Listed entries
%%

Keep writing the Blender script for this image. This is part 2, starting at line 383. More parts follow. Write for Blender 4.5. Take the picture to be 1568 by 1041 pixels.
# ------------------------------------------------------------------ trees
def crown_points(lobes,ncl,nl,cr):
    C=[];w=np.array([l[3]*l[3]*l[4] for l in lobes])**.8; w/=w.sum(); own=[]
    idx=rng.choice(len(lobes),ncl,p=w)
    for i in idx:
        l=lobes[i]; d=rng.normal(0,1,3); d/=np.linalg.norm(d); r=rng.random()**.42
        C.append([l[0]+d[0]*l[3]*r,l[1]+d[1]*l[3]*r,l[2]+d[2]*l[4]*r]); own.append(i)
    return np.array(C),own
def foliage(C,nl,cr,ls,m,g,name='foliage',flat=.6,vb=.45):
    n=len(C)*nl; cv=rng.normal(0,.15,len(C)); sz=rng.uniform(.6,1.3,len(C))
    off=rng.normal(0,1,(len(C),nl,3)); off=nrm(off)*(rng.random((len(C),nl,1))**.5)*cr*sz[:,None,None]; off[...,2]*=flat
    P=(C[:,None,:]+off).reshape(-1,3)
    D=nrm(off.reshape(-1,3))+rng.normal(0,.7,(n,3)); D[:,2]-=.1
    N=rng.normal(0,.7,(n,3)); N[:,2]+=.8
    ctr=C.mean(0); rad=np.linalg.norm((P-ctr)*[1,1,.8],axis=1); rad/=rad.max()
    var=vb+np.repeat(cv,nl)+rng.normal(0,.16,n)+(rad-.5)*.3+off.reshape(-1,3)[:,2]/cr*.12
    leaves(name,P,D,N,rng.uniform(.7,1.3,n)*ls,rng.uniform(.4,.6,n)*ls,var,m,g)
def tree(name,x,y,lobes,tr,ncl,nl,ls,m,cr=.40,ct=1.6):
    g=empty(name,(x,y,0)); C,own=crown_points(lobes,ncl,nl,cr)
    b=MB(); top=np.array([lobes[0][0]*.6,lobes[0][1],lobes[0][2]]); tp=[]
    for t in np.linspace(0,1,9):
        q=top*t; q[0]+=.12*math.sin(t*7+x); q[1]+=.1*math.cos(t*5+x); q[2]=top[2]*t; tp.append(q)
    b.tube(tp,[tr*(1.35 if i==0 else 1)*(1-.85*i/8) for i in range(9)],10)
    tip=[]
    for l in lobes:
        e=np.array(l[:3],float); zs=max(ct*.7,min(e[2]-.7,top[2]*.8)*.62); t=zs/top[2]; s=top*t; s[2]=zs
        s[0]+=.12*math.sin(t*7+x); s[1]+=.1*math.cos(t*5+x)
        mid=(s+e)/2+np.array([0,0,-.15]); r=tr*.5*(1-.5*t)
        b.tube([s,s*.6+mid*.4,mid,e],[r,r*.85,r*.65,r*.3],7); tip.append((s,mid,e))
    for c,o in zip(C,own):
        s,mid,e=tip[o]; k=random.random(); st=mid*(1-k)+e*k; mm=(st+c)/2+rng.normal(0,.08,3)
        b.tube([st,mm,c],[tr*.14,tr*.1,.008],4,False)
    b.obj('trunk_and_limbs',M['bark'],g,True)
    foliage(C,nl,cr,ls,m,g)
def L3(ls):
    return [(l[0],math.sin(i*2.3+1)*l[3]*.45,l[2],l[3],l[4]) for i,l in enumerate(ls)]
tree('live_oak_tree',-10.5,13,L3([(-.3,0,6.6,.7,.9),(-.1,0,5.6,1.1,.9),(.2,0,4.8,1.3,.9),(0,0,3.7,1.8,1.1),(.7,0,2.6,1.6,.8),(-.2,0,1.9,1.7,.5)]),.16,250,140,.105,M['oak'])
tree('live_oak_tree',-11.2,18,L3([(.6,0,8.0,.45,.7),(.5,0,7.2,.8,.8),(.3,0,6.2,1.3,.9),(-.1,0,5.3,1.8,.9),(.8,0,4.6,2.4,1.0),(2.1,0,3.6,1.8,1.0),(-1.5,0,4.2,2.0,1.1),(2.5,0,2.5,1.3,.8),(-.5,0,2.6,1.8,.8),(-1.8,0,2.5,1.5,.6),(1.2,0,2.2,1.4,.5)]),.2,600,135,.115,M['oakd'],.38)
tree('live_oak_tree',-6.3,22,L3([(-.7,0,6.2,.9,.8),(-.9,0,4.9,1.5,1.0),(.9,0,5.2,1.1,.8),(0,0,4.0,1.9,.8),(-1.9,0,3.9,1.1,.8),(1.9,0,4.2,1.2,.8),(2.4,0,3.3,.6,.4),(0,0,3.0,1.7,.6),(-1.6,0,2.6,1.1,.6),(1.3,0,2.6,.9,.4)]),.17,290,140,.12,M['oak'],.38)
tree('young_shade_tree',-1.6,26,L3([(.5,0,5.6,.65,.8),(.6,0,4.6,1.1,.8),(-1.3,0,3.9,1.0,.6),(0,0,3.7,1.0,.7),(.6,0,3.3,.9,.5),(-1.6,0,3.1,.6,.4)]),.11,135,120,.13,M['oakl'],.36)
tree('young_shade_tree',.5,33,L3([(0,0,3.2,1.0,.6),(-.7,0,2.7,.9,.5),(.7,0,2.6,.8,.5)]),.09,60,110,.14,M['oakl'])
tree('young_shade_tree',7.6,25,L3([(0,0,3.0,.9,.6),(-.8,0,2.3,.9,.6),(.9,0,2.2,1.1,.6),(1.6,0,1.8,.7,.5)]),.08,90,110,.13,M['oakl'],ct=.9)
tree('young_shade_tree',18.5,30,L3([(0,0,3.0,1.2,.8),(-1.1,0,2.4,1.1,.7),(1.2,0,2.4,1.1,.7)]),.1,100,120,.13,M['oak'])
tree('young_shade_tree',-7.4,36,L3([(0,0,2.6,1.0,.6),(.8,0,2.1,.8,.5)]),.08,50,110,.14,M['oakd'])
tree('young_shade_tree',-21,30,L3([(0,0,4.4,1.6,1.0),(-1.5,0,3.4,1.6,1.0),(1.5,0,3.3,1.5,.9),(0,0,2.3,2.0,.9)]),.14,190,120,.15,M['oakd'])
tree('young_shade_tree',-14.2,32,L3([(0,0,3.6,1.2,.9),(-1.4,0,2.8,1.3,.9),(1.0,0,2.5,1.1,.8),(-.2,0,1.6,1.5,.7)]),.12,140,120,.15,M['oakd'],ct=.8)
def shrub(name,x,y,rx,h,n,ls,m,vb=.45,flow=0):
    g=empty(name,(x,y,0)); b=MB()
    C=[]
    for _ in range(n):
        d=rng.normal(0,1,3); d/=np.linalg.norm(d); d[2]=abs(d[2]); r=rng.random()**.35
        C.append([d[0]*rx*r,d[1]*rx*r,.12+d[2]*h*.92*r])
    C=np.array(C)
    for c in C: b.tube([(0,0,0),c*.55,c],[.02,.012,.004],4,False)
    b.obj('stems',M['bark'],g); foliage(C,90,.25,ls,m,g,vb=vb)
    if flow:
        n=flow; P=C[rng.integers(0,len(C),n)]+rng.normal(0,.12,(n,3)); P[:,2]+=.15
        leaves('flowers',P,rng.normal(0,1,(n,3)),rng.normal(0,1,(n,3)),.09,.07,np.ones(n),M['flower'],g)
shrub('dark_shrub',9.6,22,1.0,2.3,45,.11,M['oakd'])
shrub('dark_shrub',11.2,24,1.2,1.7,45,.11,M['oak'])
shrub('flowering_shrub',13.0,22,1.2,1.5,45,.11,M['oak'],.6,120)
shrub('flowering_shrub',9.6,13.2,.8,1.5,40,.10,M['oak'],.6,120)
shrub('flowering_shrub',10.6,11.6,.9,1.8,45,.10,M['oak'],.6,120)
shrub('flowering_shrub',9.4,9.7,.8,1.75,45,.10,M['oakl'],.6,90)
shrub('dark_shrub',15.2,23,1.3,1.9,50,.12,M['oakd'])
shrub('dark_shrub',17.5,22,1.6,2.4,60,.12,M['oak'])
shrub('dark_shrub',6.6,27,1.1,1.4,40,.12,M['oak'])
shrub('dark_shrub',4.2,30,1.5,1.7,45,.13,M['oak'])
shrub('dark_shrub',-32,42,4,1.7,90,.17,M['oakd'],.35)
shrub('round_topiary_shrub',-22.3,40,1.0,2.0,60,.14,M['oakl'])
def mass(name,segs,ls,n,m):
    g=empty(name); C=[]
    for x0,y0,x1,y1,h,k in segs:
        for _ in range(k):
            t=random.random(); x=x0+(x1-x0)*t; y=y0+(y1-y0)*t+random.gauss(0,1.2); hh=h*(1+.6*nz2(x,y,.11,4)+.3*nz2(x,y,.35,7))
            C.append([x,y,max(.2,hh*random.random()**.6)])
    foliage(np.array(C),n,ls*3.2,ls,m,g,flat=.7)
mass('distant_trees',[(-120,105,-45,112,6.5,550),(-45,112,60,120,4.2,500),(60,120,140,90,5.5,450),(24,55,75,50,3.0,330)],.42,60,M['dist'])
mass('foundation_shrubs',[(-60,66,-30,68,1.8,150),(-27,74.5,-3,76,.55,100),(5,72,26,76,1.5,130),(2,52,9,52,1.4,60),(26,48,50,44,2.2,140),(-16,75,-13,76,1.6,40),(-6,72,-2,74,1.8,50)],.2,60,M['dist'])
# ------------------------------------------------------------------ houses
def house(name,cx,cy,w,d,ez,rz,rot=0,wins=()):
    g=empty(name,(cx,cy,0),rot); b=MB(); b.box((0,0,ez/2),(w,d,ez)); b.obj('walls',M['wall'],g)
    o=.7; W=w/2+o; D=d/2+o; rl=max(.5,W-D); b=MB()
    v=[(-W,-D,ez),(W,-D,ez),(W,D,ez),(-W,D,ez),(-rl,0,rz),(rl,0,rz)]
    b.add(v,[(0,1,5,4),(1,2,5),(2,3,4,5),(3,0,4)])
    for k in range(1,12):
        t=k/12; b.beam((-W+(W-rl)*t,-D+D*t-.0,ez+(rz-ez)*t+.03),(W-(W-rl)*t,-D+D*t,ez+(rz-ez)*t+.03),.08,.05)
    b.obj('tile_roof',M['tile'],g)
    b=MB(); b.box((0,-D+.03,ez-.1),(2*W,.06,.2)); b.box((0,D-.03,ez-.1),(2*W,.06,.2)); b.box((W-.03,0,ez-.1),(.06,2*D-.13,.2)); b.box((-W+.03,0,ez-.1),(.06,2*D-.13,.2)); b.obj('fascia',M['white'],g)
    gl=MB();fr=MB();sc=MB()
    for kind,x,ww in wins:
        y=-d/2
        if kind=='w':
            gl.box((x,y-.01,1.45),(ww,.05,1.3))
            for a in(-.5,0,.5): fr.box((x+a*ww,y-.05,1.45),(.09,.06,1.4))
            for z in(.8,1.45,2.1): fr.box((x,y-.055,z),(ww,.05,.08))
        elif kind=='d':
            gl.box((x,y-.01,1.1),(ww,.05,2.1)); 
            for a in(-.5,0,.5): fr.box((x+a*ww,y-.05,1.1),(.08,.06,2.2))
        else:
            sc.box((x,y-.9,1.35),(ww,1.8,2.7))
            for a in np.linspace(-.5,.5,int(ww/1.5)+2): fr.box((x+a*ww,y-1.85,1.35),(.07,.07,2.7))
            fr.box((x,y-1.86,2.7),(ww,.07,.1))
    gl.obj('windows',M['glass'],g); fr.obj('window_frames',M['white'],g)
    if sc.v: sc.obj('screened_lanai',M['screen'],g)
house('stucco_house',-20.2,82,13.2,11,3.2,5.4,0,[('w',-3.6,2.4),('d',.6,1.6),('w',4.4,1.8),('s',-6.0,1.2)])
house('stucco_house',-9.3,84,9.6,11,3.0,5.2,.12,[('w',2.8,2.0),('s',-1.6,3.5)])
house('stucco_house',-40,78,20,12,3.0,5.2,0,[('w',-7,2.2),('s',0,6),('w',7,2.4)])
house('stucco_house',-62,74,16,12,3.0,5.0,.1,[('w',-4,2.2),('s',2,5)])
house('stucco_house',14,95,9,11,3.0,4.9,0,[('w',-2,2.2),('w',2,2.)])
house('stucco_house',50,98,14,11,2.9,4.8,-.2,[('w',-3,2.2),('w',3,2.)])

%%
%%

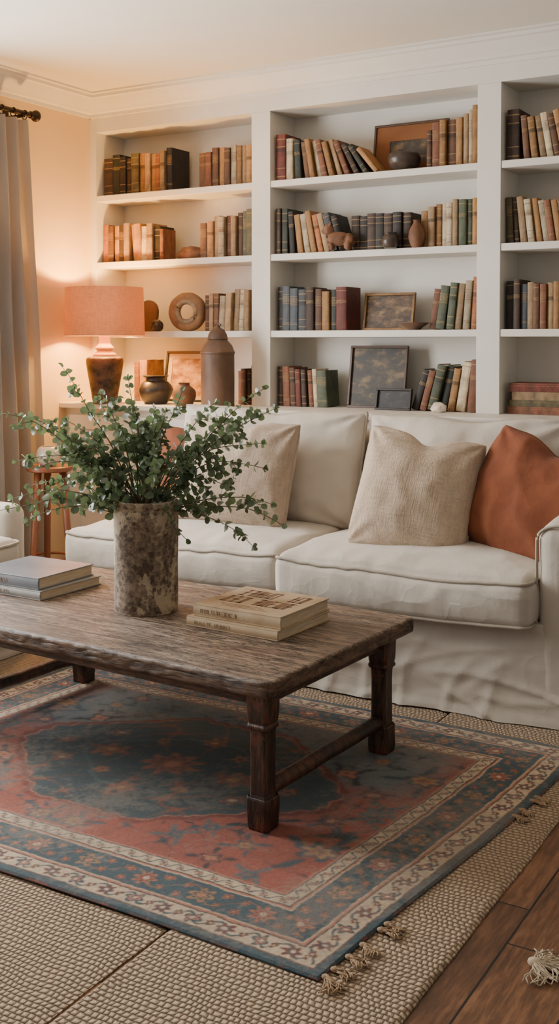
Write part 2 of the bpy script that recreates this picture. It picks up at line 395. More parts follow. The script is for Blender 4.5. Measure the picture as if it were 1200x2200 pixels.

%%
%%

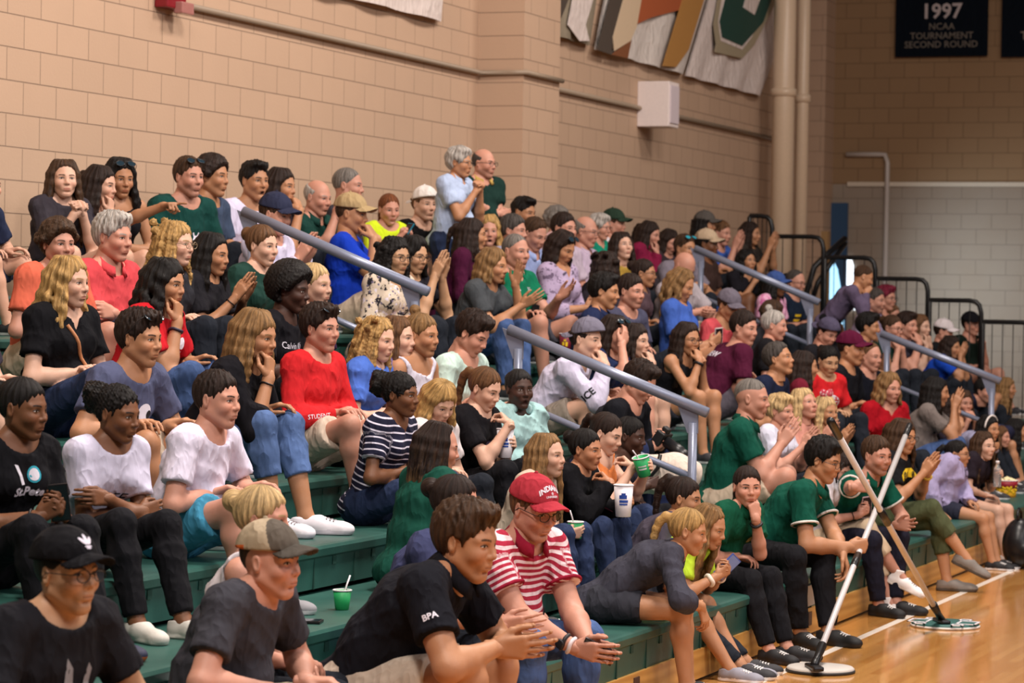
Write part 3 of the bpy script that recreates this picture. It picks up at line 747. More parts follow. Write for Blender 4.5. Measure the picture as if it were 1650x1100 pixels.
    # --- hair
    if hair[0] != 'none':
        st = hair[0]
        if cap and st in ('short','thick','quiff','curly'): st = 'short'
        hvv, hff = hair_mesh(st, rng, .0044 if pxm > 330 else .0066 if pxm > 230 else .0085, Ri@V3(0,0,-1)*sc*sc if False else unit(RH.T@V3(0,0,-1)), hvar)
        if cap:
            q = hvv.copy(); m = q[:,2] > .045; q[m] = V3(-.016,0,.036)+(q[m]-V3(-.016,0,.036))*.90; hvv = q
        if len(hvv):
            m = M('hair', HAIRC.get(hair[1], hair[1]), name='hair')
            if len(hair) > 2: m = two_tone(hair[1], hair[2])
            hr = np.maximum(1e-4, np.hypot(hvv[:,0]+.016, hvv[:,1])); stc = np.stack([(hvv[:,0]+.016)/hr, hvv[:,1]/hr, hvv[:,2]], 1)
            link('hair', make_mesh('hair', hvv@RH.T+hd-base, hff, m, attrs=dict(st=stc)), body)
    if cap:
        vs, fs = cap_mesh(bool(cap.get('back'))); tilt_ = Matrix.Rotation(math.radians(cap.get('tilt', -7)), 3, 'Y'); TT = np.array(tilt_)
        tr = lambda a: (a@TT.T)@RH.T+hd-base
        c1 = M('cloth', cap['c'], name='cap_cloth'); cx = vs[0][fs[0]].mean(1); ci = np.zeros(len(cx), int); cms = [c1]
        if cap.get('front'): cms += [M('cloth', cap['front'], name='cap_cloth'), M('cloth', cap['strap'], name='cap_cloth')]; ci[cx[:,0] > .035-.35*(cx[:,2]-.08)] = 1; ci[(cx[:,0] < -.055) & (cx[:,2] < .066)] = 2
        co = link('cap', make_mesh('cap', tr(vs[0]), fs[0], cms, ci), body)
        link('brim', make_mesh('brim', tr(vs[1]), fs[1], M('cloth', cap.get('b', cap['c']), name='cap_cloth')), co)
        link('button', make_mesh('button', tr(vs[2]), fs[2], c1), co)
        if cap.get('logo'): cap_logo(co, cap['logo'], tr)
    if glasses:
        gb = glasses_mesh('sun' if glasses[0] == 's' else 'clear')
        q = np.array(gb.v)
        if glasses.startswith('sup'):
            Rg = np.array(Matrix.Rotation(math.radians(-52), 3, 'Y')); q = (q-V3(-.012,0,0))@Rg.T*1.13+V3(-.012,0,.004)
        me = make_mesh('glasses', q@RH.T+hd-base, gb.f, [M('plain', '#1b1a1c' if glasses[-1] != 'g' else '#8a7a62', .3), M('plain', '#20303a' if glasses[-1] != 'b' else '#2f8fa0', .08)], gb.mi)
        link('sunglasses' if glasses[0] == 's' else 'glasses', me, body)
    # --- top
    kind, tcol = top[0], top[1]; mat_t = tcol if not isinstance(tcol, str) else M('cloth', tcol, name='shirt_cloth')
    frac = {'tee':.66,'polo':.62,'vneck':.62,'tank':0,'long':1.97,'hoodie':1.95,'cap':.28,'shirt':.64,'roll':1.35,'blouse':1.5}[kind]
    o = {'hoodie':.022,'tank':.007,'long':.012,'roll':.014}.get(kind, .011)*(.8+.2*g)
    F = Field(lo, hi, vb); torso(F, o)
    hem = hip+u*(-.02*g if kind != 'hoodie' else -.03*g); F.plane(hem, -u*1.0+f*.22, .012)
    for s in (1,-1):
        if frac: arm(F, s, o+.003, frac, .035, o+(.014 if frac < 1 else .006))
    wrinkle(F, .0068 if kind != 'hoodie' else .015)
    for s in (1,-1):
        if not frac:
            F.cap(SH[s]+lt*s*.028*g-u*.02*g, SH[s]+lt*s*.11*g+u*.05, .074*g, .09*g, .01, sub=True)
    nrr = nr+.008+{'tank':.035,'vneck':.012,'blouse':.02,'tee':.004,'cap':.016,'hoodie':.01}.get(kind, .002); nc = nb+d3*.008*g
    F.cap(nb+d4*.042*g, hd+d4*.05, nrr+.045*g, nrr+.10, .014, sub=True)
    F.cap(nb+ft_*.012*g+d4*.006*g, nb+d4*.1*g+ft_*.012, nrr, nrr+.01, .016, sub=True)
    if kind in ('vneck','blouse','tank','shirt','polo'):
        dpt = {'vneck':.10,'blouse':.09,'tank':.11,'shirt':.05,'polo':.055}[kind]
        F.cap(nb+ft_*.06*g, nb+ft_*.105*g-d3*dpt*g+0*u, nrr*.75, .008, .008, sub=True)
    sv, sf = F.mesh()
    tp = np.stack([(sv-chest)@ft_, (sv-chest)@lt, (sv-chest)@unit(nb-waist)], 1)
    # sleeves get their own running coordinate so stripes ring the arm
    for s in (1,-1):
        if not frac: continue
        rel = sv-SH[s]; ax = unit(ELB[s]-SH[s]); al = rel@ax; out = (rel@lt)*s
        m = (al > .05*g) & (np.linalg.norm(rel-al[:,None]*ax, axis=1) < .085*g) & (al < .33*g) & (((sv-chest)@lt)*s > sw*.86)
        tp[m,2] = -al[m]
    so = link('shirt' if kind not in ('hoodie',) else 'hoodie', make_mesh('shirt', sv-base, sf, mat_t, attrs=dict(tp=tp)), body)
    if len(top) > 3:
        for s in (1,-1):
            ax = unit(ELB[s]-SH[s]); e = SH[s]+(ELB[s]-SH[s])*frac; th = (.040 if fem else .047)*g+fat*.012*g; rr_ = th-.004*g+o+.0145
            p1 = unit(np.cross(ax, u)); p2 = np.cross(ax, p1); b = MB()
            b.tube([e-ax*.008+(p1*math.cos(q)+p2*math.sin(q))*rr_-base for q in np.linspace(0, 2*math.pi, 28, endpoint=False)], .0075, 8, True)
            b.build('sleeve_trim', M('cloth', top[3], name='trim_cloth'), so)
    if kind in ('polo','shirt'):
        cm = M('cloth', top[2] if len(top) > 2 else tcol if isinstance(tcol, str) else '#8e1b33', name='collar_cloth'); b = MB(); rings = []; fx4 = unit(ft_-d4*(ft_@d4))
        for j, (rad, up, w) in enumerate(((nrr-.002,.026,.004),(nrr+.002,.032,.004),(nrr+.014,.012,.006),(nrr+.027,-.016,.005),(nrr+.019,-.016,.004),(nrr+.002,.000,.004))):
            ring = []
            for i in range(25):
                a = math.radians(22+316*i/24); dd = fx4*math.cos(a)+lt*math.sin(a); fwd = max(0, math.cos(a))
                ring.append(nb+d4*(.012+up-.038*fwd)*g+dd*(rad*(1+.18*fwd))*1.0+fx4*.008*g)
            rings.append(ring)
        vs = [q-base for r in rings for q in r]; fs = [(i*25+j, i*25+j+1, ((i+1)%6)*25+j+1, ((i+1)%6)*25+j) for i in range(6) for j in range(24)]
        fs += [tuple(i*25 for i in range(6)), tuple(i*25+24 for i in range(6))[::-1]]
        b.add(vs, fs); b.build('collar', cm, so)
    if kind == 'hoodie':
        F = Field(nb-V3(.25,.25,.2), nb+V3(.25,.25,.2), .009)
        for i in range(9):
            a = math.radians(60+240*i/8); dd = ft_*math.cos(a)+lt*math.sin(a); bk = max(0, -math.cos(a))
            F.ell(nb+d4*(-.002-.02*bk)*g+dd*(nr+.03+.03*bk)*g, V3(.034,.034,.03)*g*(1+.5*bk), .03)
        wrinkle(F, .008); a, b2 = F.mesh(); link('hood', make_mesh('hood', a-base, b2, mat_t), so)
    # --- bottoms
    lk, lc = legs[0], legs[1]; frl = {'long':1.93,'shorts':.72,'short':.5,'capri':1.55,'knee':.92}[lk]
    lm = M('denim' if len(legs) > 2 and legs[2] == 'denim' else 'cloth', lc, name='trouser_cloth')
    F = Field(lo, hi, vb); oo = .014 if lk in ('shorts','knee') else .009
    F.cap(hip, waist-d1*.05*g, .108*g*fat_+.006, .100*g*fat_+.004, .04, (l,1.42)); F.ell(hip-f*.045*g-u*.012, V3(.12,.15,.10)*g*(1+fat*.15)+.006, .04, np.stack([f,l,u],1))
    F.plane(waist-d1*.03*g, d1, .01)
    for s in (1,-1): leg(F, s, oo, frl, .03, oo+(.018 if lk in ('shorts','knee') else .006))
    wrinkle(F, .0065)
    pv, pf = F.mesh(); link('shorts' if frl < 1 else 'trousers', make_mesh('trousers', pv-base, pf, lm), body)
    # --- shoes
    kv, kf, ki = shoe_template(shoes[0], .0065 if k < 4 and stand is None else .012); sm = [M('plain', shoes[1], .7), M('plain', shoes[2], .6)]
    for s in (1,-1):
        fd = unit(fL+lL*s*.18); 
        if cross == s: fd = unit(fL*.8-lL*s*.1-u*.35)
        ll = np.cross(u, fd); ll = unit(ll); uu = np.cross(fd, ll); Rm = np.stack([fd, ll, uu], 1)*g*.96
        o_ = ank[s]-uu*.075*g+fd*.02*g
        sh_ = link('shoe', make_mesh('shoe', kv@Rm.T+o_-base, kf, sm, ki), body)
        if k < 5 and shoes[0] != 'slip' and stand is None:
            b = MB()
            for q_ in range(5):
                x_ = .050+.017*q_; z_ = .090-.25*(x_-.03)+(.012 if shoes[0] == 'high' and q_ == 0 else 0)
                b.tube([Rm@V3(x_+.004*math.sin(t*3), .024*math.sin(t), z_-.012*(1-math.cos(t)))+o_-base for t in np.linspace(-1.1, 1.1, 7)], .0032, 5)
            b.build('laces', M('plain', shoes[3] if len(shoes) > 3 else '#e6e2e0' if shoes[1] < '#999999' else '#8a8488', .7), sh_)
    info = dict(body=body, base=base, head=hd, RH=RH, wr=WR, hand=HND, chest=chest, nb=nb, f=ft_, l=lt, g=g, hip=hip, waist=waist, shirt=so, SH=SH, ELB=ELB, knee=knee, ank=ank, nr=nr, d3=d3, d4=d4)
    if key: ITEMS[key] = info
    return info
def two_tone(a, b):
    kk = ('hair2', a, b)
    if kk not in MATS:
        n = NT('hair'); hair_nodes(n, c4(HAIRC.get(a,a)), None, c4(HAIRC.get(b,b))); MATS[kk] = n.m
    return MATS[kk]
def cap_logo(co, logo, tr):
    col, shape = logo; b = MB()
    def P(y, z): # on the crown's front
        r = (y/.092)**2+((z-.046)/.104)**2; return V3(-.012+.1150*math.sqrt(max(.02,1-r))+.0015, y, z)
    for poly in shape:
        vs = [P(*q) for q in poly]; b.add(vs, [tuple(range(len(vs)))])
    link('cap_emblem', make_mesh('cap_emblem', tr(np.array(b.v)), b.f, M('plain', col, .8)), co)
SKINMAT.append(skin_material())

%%

Copy all lines of the material above where the string "picture" occurs.

Solution to this task
Keep writing the Blender script for this image. This is part 2, starting at line 383. More parts follow. Write for Blender 4.5. Take the picture to be 1568 by 1041 pixels.
Write part 2 of the bpy script that recreates this picture. It picks up at line 395. More parts follow. The script is for Blender 4.5. Measure the picture as if it were 1200x2200 pixels.
Write part 3 of the bpy script that recreates this picture. It picks up at line 747. More parts follow. Write for Blender 4.5. Measure the picture as if it were 1650x1100 pixels.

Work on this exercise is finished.